Nonetheless, part of the original improvisation can be heard in the two-part composition, October Bells, from my Electronic Music (Volume IV) album.

I made a YouTube video for October Bells II. This track closes the Electronic Music (Volume IV) album. The placement of this track is another musically symbolic depiction of sunset. I must admit – I get choked up when I listen to October Bells. It makes my hair stand up, because it so perfectly put into musical form what I felt that day.

I recently made a solo piano version of Daydreaming.

From the beginning of this year until a few weeks ago, the morning service was led by John and me. The use of the organ without the piano, accompanied by the choir, imbued the service with a “high church” sound and feel. It was great to have the chance to work with John in this new arrangement.

However, last month John received a call from another church, and after much prayer and consideration, he accepted the call. I’m very happy for him, though I’m sad to see him go.
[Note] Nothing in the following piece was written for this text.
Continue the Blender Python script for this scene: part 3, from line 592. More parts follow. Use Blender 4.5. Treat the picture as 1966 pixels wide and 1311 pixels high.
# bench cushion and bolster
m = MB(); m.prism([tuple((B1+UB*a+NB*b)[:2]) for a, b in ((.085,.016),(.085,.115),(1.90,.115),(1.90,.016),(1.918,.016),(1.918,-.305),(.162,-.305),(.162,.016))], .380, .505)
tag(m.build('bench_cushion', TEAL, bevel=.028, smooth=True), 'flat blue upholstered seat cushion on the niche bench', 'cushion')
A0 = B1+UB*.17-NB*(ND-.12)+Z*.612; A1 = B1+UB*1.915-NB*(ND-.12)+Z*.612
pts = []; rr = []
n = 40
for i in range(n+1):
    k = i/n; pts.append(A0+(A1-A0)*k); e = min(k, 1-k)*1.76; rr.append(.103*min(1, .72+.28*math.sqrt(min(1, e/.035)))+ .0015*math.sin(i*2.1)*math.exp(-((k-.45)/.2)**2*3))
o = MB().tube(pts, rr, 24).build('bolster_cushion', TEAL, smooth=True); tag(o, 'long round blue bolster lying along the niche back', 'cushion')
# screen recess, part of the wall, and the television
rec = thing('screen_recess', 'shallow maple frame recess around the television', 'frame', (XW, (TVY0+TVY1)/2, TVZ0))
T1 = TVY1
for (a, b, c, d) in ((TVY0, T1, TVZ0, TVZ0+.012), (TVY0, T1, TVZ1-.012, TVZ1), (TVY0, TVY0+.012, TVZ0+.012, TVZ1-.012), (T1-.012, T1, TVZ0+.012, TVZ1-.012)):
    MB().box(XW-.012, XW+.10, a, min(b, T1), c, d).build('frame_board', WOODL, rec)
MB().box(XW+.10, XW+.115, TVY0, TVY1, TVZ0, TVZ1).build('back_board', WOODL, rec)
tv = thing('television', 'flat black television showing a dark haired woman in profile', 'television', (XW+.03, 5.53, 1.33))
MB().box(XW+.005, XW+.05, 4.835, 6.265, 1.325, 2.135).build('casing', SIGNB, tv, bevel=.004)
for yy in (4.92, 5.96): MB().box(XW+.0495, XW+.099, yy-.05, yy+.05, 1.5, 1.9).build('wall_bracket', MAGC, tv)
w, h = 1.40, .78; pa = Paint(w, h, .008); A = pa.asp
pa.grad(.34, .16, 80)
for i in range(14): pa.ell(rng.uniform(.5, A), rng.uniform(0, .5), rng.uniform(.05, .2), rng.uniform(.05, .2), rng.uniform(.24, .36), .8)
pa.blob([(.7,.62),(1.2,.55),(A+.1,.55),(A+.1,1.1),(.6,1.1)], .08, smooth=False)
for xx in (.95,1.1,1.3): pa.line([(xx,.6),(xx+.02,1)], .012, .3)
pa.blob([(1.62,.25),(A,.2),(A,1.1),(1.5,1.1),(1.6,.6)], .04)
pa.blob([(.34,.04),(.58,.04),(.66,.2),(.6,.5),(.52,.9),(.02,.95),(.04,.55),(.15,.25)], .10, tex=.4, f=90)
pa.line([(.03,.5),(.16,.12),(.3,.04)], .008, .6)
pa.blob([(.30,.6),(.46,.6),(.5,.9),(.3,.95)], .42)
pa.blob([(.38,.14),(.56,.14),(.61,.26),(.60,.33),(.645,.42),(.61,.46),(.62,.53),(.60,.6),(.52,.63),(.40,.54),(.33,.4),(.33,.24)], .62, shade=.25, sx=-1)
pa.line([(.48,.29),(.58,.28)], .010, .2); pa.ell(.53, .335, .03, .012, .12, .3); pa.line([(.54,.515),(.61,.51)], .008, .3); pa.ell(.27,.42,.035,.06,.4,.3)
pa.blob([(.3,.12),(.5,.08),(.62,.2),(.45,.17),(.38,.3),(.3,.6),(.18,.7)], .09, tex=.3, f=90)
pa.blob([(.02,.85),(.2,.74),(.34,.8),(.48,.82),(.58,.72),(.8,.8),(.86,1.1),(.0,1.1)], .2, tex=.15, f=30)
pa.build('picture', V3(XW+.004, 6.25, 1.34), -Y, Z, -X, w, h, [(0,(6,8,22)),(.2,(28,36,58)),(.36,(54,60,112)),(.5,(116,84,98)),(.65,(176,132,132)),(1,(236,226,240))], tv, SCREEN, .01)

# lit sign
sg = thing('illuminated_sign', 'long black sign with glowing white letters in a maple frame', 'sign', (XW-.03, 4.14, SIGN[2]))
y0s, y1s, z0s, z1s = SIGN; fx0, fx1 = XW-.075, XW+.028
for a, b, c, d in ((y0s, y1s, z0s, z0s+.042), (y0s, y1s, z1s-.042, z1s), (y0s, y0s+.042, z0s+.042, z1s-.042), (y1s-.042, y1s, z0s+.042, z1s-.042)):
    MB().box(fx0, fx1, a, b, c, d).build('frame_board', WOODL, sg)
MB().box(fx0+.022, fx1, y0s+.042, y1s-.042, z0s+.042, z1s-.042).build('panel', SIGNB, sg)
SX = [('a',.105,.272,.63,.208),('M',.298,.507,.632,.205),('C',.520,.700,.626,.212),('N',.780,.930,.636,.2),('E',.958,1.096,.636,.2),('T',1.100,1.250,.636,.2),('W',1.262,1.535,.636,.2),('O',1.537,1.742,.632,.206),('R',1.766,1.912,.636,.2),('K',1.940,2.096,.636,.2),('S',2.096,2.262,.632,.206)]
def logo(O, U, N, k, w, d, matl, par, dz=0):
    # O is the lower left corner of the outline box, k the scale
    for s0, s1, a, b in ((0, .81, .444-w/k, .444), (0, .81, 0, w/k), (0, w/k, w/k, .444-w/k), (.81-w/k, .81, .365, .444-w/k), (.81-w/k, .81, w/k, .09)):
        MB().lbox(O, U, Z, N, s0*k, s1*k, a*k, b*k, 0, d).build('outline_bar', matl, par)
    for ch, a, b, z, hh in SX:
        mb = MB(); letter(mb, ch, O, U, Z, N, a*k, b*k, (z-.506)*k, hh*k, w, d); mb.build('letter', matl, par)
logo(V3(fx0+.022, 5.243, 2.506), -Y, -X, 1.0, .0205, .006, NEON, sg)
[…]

With all this in mind, I recently recorded several improvisations; one for piano, and another for organ.

The first improvisation – the piano improvisation – is dedicated to John and his wife, Kate.

I recorded the second improvisation yesterday afternoon. As I was taking a break from practicing, I sat in the quiet, still sanctuary, and looked around. I was thinking back on my memories of Dueber Church during the last year. These are some of the happiest memories of my adult life so far. I was almost reliving those memories; of my audition at the church, of that first (very memorable) rehearsal, of chatting with John and Hannah before and after the services. I looked at the piano, and remembered Hannah sitting there. I looked up at the lectern, from where John led the music each week. I felt sad, knowing that almost certainly, the three of us would never be so situated again. Sitting in the church alone, and seeing no one at the piano and no one at the lectern, it was a palpable symbol/manifestation of the absence of two people with whom I worked closely, and with whom greatly enjoyed working.
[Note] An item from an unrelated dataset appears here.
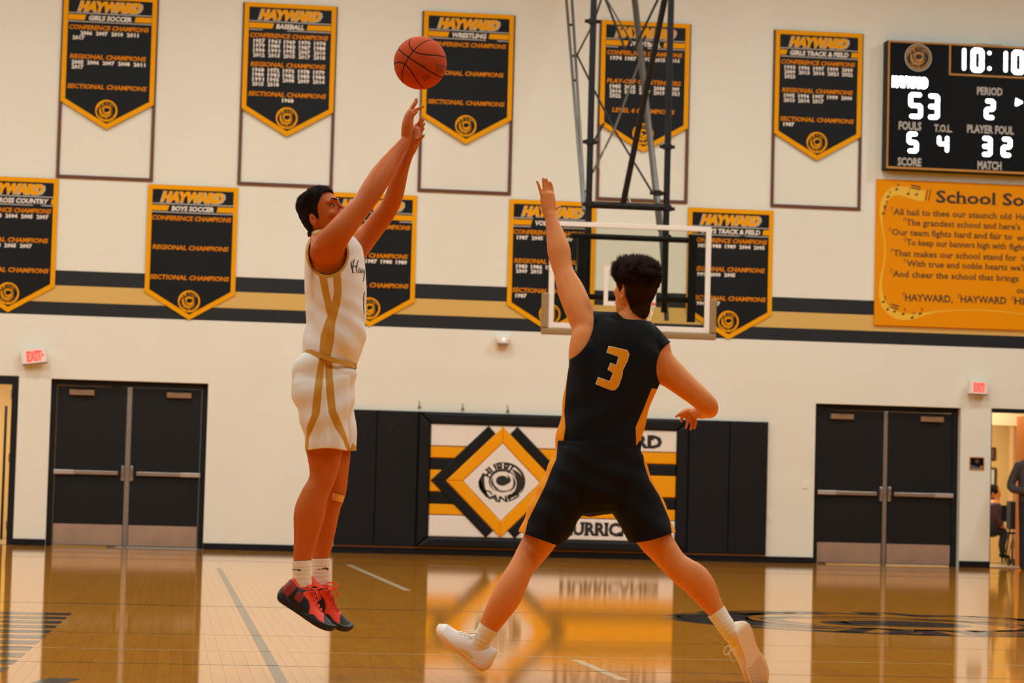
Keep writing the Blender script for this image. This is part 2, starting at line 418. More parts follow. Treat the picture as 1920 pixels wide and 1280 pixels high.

These thoughts inspired an organ improvisation entitled The Road Goes Ever On.

The title of this improvisation (an improvisation dedicated to John and Hannah) is borrowed from the opening line of a poem in J.R.R. Tolkien’s The Lord of the Rings.

I’ve been thinking about this poem a lot lately, as I consider the various paths my life has taken, and the various people who have passed through my life.

While my time with John and Hannah was short, I’m extremely grateful for that time. Working with them – and working at Dueber, generally – has been the best experience I’ve had as a liturgical organist. It has been a pleasure working with John and Hannah, and I will really miss them, and our team. Long live The Mighty Three!


I’ve recently recorded several compositions that I plan on including on the Clues & Sublimation album. These recordings include Telesterion, Theodicy Club, and Thea.

I’ll write more about these pieces in another newsletter. For now, I’ll just say that Clues & Sublimation is continuation and development of concepts from Three Analog Dances, Night Shift, Other Works: Electronic Music (Volume VI).

Another recent recording, For My One and Only Girl, is one of my very best recorded keyboard improvisations. I’m incredibly proud of this improvisation.